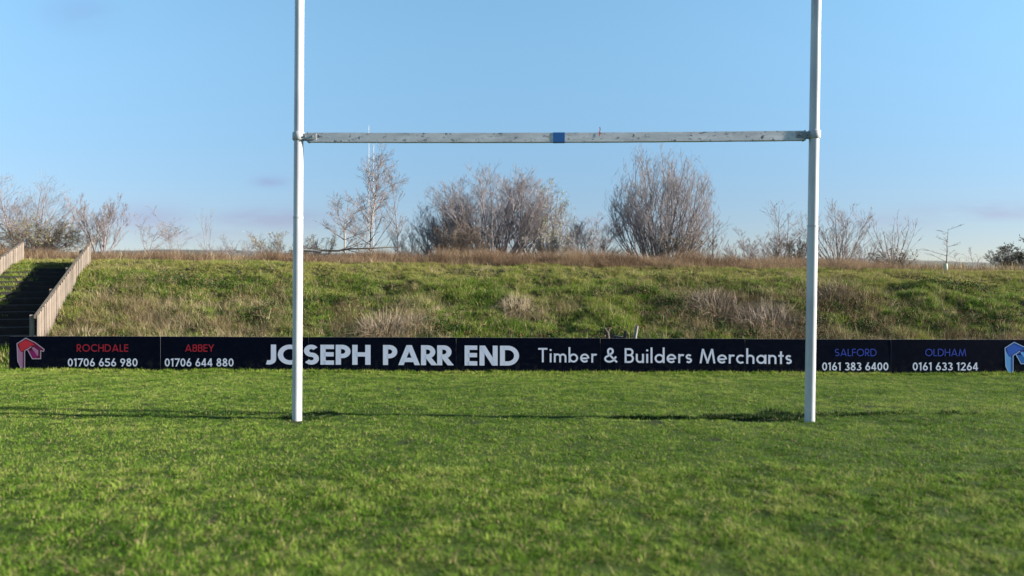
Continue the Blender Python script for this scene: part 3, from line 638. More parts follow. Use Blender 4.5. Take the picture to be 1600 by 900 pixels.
tree('spreading_bush', 1205, 25.0, 356, 115, 'wide low bare bush left of the right post', 'bush', stems=14, spread=1.05, levels=VASE, r0=.03, seed=41, mats=('bark_grey', 'bark_pink'))
tree('thin_tree', 1222, 24.5, 308, 62, 'slim bare tree rising out of the wide low bush left of the right post', stems=2, spread=.16, levels=[(12, .2, .5, .34, 5), (5, .15, .5, .42, 4), (2, .2, .5, .45, 3)], r0=.04, seed=42, mats=('bark_grey', 'bark_pink'))
tree('bare_bush', 1312, 22.6, 312, 105, 'open vase shaped bare bush just right of the right post', 'bush', stems=11, spread=.66, levels=OPEN, r0=.032, seed=43, mats=('bark_grey', 'bark_pink'))
tree('bare_bush', 1396, 21.6, 326, 72, 'vase shaped bare bush with rusty base right of the right post', 'bush', stems=10, spread=.50, levels=[(6, .2, .35, .36, 5), (4, .2, .45, .42, 4)], r0=.024, seed=44, mats=('bark_pink', 'bark_pink'))
tree('dead_bracken', 1398, 21.2, 384, 58, 'rust coloured dead clump round the foot of the vase shaped bush', 'bracken', stems=26, spread=.9, levels=[(6, .2, .5, .4, 4), (4, .2, .5, .4, 3)], r0=.012, seed=45, mats=('bark_brown', 'bark_brown'), leaves=(600, .02, 'brownleaf', ALL))
sp_ = tree('sapling', 1477, 18.3, 350, 42, 'lone thin sapling in a pale tree guard on the crest at the right', stems=1, levels=[(13, .2, .8, .22, 5), (4, .15, .6, .42, 4)], r0=.026, seed=46, mats=('bark_grey', 'bark_pink'), lean=-.02)
V_, F_ = tubes(np.array([[[0, 0, -.02], [0.01, 0, .12], [0, 0, .24]]]), np.array([[.045, .05, .045]]), 8)
link('tree_guard', mesh_np('tree_guard', V_, F_, True), sp_, [M['guard']])
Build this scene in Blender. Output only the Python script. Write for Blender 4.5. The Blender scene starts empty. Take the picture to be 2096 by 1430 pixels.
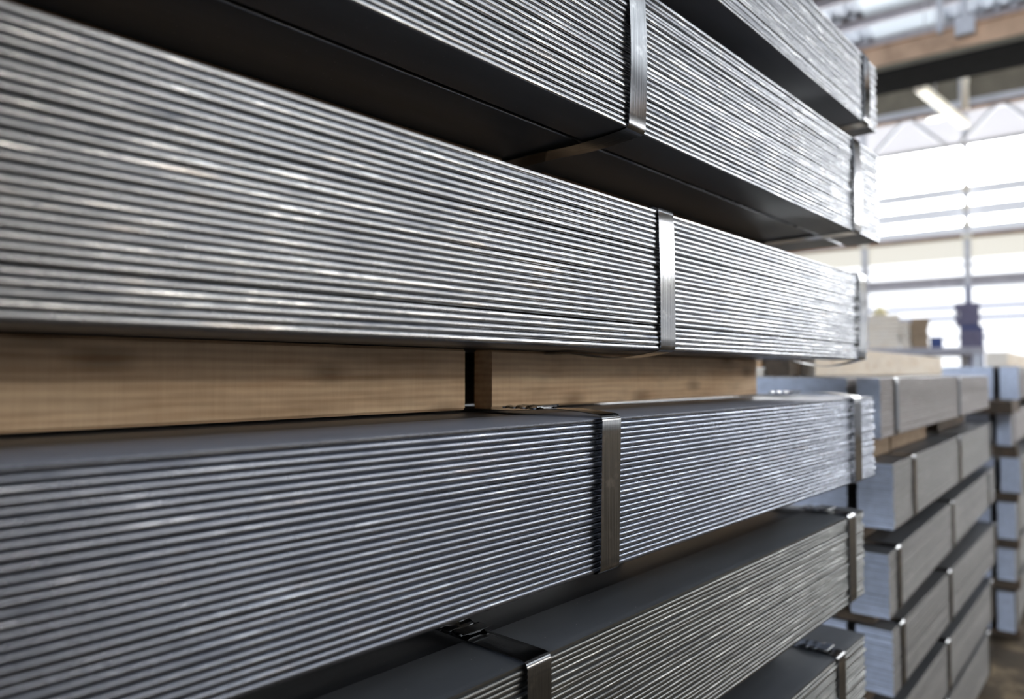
import bpy, math, random
from mathutils import Vector, Matrix
random.seed(7)
D = bpy.data; SC = bpy.context.scene; COL = SC.collection
PI = math.pi; R = math.radians

# ------------------------------------------------------------------ camera
H = 1.40                                    # eye height; stack runs along +X, front faces look to -Y
YAW = R(42.54); PITCH = math.atan(49 / 1455)
cam = D.cameras.new('camera'); co = D.objects.new('camera', cam); COL.objects.link(co)
cam.sensor_width = 36.0; cam.lens = 36.0 * 1455 / 2096
co.location = (0, 0, H)
fw = Vector((math.cos(YAW) * math.cos(PITCH), math.sin(YAW) * math.cos(PITCH), math.sin(PITCH)))
co.rotation_euler = fw.to_track_quat('-Z', 'Y').to_euler()
cam.clip_start = 0.02; cam.clip_end = 200
cam.dof.use_dof = True; cam.dof.focus_distance = 0.76; cam.dof.aperture_fstop = 2.9
SC.camera = co

# ------------------------------------------------------------------ world, exposure
SC.view_settings.view_transform = 'Standard'; SC.view_settings.look = 'None'
SC.view_settings.gamma = 1.0; SC.view_settings.use_curve_mapping = False
SC.view_settings.exposure = 0.95
W = D.worlds.new('world'); SC.world = W; W.use_nodes = True
W.node_tree.nodes['Background'].inputs[0].default_value = (0.75, 0.86, 1.0, 1)
W.node_tree.nodes['Background'].inputs[1].default_value = 1.0
WIN = 11.5        # daylight through the end wall's clear glazing
TRANS = 0.255     # translucent sheets
SKYL = 1.9       # out-of-view roof lights, set brighter than the visible strip to light the stacks
SIDE = 1.5       # unseen side wall glazing, placed to light the timber and steel

HALL = R(6.4); FAR = R(2.7)
U0, V0, V1, UB = 17.0, -16.0, 12.0, -13.0
ROOF = H + 6.7

# ------------------------------------------------------------------ helpers
class MB:
    def __init__(s): s.v = []; s.f = []; s.m = []
    def box(s, x0, x1, y0, y1, z0, z1):
        b = len(s.v)
        s.v += [(x0,y0,z0),(x1,y0,z0),(x1,y1,z0),(x0,y1,z0),(x0,y0,z1),(x1,y0,z1),(x1,y1,z1),(x0,y1,z1)]
        s.f += [tuple(b+i for i in q) for q in ((0,3,2,1),(4,5,6,7),(0,1,5,4),(1,2,6,5),(2,3,7,6),(3,0,4,7))]
    def cbox(s, x0, x1, y0, y1, z0, z1, c=.003, wob=0.0, nseg=1):
        """box along X with chamfered long edges and slightly uneven sides"""
        prof = [(y0+c,z0),(y1-c,z0),(y1,z0+c),(y1,z1-c),(y1-c,z1),(y0+c,z1),(y0,z1-c),(y0,z0+c)]
        s.sweepx([x0+(x1-x0)*i/nseg for i in range(nseg+1)], prof, wob)
    def sweepx(s, xs, prof, wob=0.0):
        n = len(prof); b = len(s.v)
        for x in xs:
            dy = random.uniform(-wob, wob); dz = 0
            s.v += [(x, y+dy, z+dz) for y, z in prof]
        for i in range(len(xs)-1):
            for j in range(n):
                a = b+i*n+j; c = b+i*n+(j+1) % n
                s.f.append((a, a+n, c+n, c))
        s.f.append(tuple(b+j for j in range(n)))
        e = b+(len(xs)-1)*n
        s.f.append(tuple(e+j for j in reversed(range(n))))
    def tube(s, p, q, r, n=8):
        p = Vector(p); q = Vector(q); d = (q-p).normalized()
        a = d.orthogonal().normalized(); c = d.cross(a); b = len(s.v)
        for P in (p, q):
            s.v += [tuple(P + a*r*math.cos(2*PI*k/n) + c*r*math.sin(2*PI*k/n)) for k in range(n)]
        for k in range(n): s.f.append((b+k, b+(k+1) % n, b+n+(k+1) % n, b+n+k))
        s.f.append(tuple(b+k for k in reversed(range(n)))); s.f.append(tuple(b+n+k for k in range(n)))
    def bar(s, p, q, w, h=None):
        """square section bar between two points"""
        h = h or w
        p = Vector(p); q = Vector(q); d = (q-p).normalized()
        up = Vector((0,0,1)) if abs(d.z) < .95 else Vector((1,0,0))
        a = d.cross(up).normalized()*w/2; c = a.cross(d).normalized()*h/2; b = len(s.v)
        for P in (p, q): s.v += [tuple(P+a+c), tuple(P-a+c), tuple(P-a-c), tuple(P+a-c)]
        for k in range(4): s.f.append((b+k, b+4+k, b+4+(k+1) % 4, b+(k+1) % 4))
        s.f += [(b, b+1, b+2, b+3), (b+7, b+6, b+5, b+4)]
    def lathe(s, prof, cx=0, cy=0, n=24):
        b = len(s.v); m = len(prof)
        for k in range(n):
            t = 2*PI*k/n
            s.v += [(cx+r*math.cos(t), cy+r*math.sin(t), z) for r, z in prof]
        for k in range(n):
            for j in range(m-1):
                a = b+k*m+j; c = b+((k+1) % n)*m+j
                s.f.append((a, c, c+1, a+1))
    def mesh(s, name, mat, smooth=False):
        me = D.meshes.new(name); me.from_pydata(s.v, [], s.f); me.validate(); me.update()
        for m in (mat if isinstance(mat, (list, tuple)) else [mat]): me.materials.append(m)
        if smooth: me.polygons.foreach_set('use_smooth', [True]*len(me.polygons))
        return me
def MBbox(*a):
    m = MB(); m.box(*a); return m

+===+

> [EXERCISE AIM] The records above must be transcribed exactly. Pictures are left out of the copy.

> [SOLUTION]
Continue the Blender Python script for this scene: part 3, from line 638. More parts follow. Use Blender 4.5. Take the picture to be 1600 by 900 pixels.
tree('spreading_bush', 1205, 25.0, 356, 115, 'wide low bare bush left of the right post', 'bush', stems=14, spread=1.05, levels=VASE, r0=.03, seed=41, mats=('bark_grey', 'bark_pink'))
tree('thin_tree', 1222, 24.5, 308, 62, 'slim bare tree rising out of the wide low bush left of the right post', stems=2, spread=.16, levels=[(12, .2, .5, .34, 5), (5, .15, .5, .42, 4), (2, .2, .5, .45, 3)], r0=.04, seed=42, mats=('bark_grey', 'bark_pink'))
tree('bare_bush', 1312, 22.6, 312, 105, 'open vase shaped bare bush just right of the right post', 'bush', stems=11, spread=.66, levels=OPEN, r0=.032, seed=43, mats=('bark_grey', 'bark_pink'))
tree('bare_bush', 1396, 21.6, 326, 72, 'vase shaped bare bush with rusty base right of the right post', 'bush', stems=10, spread=.50, levels=[(6, .2, .35, .36, 5), (4, .2, .45, .42, 4)], r0=.024, seed=44, mats=('bark_pink', 'bark_pink'))
tree('dead_bracken', 1398, 21.2, 384, 58, 'rust coloured dead clump round the foot of the vase shaped bush', 'bracken', stems=26, spread=.9, levels=[(6, .2, .5, .4, 4), (4, .2, .5, .4, 3)], r0=.012, seed=45, mats=('bark_brown', 'bark_brown'), leaves=(600, .02, 'brownleaf', ALL))
sp_ = tree('sapling', 1477, 18.3, 350, 42, 'lone thin sapling in a pale tree guard on the crest at the right', stems=1, levels=[(13, .2, .8, .22, 5), (4, .15, .6, .42, 4)], r0=.026, seed=46, mats=('bark_grey', 'bark_pink'), lean=-.02)
V_, F_ = tubes(np.array([[[0, 0, -.02], [0.01, 0, .12], [0, 0, .24]]]), np.array([[.045, .05, .045]]), 8)
link('tree_guard', mesh_np('tree_guard', V_, F_, True), sp_, [M['guard']])
Build this scene in Blender. Output only the Python script. Write for Blender 4.5. The Blender scene starts empty. Take the picture to be 2096 by 1430 pixels.
import bpy, math, random
from mathutils import Vector, Matrix
random.seed(7)
D = bpy.data; SC = bpy.context.scene; COL = SC.collection
PI = math.pi; R = math.radians

# ------------------------------------------------------------------ camera
H = 1.40                                    # eye height; stack runs along +X, front faces look to -Y
YAW = R(42.54); PITCH = math.atan(49 / 1455)
cam = D.cameras.new('camera'); co = D.objects.new('camera', cam); COL.objects.link(co)
cam.sensor_width = 36.0; cam.lens = 36.0 * 1455 / 2096
co.location = (0, 0, H)
fw = Vector((math.cos(YAW) * math.cos(PITCH), math.sin(YAW) * math.cos(PITCH), math.sin(PITCH)))
co.rotation_euler = fw.to_track_quat('-Z', 'Y').to_euler()
cam.clip_start = 0.02; cam.clip_end = 200
cam.dof.use_dof = True; cam.dof.focus_distance = 0.76; cam.dof.aperture_fstop = 2.9
SC.camera = co

# ------------------------------------------------------------------ world, exposure
SC.view_settings.view_transform = 'Standard'; SC.view_settings.look = 'None'
SC.view_settings.gamma = 1.0; SC.view_settings.use_curve_mapping = False
SC.view_settings.exposure = 0.95
W = D.worlds.new('world'); SC.world = W; W.use_nodes = True
W.node_tree.nodes['Background'].inputs[0].default_value = (0.75, 0.86, 1.0, 1)
W.node_tree.nodes['Background'].inputs[1].default_value = 1.0
WIN = 11.5        # daylight through the end wall's clear glazing
TRANS = 0.255     # translucent sheets
SKYL = 1.9       # out-of-view roof lights, set brighter than the visible strip to light the stacks
SIDE = 1.5       # unseen side wall glazing, placed to light the timber and steel

HALL = R(6.4); FAR = R(2.7)
U0, V0, V1, UB = 17.0, -16.0, 12.0, -13.0
ROOF = H + 6.7

# ------------------------------------------------------------------ helpers
class MB:
    def __init__(s): s.v = []; s.f = []; s.m = []
    def box(s, x0, x1, y0, y1, z0, z1):
        b = len(s.v)
        s.v += [(x0,y0,z0),(x1,y0,z0),(x1,y1,z0),(x0,y1,z0),(x0,y0,z1),(x1,y0,z1),(x1,y1,z1),(x0,y1,z1)]
        s.f += [tuple(b+i for i in q) for q in ((0,3,2,1),(4,5,6,7),(0,1,5,4),(1,2,6,5),(2,3,7,6),(3,0,4,7))]
    def cbox(s, x0, x1, y0, y1, z0, z1, c=.003, wob=0.0, nseg=1):
        """box along X with chamfered long edges and slightly uneven sides"""
        prof = [(y0+c,z0),(y1-c,z0),(y1,z0+c),(y1,z1-c),(y1-c,z1),(y0+c,z1),(y0,z1-c),(y0,z0+c)]
        s.sweepx([x0+(x1-x0)*i/nseg for i in range(nseg+1)], prof, wob)
    def sweepx(s, xs, prof, wob=0.0):
        n = len(prof); b = len(s.v)
        for x in xs:
            dy = random.uniform(-wob, wob); dz = 0
            s.v += [(x, y+dy, z+dz) for y, z in prof]
        for i in range(len(xs)-1):
            for j in range(n):
                a = b+i*n+j; c = b+i*n+(j+1) % n
                s.f.append((a, a+n, c+n, c))
        s.f.append(tuple(b+j for j in range(n)))
        e = b+(len(xs)-1)*n
        s.f.append(tuple(e+j for j in reversed(range(n))))
    def tube(s, p, q, r, n=8):
        p = Vector(p); q = Vector(q); d = (q-p).normalized()
        a = d.orthogonal().normalized(); c = d.cross(a); b = len(s.v)
        for P in (p, q):
            s.v += [tuple(P + a*r*math.cos(2*PI*k/n) + c*r*math.sin(2*PI*k/n)) for k in range(n)]
        for k in range(n): s.f.append((b+k, b+(k+1) % n, b+n+(k+1) % n, b+n+k))
        s.f.append(tuple(b+k for k in reversed(range(n)))); s.f.append(tuple(b+n+k for k in range(n)))
    def bar(s, p, q, w, h=None):
        """square section bar between two points"""
        h = h or w
        p = Vector(p); q = Vector(q); d = (q-p).normalized()
        up = Vector((0,0,1)) if abs(d.z) < .95 else Vector((1,0,0))
        a = d.cross(up).normalized()*w/2; c = a.cross(d).normalized()*h/2; b = len(s.v)
        for P in (p, q): s.v += [tuple(P+a+c), tuple(P-a+c), tuple(P-a-c), tuple(P+a-c)]
        for k in range(4): s.f.append((b+k, b+4+k, b+4+(k+1) % 4, b+(k+1) % 4))
        s.f += [(b, b+1, b+2, b+3), (b+7, b+6, b+5, b+4)]
    def lathe(s, prof, cx=0, cy=0, n=24):
        b = len(s.v); m = len(prof)
        for k in range(n):
            t = 2*PI*k/n
            s.v += [(cx+r*math.cos(t), cy+r*math.sin(t), z) for r, z in prof]
        for k in range(n):
            for j in range(m-1):
                a = b+k*m+j; c = b+((k+1) % n)*m+j
                s.f.append((a, c, c+1, a+1))
    def mesh(s, name, mat, smooth=False):
        me = D.meshes.new(name); me.from_pydata(s.v, [], s.f); me.validate(); me.update()
        for m in (mat if isinstance(mat, (list, tuple)) else [mat]): me.materials.append(m)
        if smooth: me.polygons.foreach_set('use_smooth', [True]*len(me.polygons))
        return me
def MBbox(*a):
    m = MB(); m.box(*a); return m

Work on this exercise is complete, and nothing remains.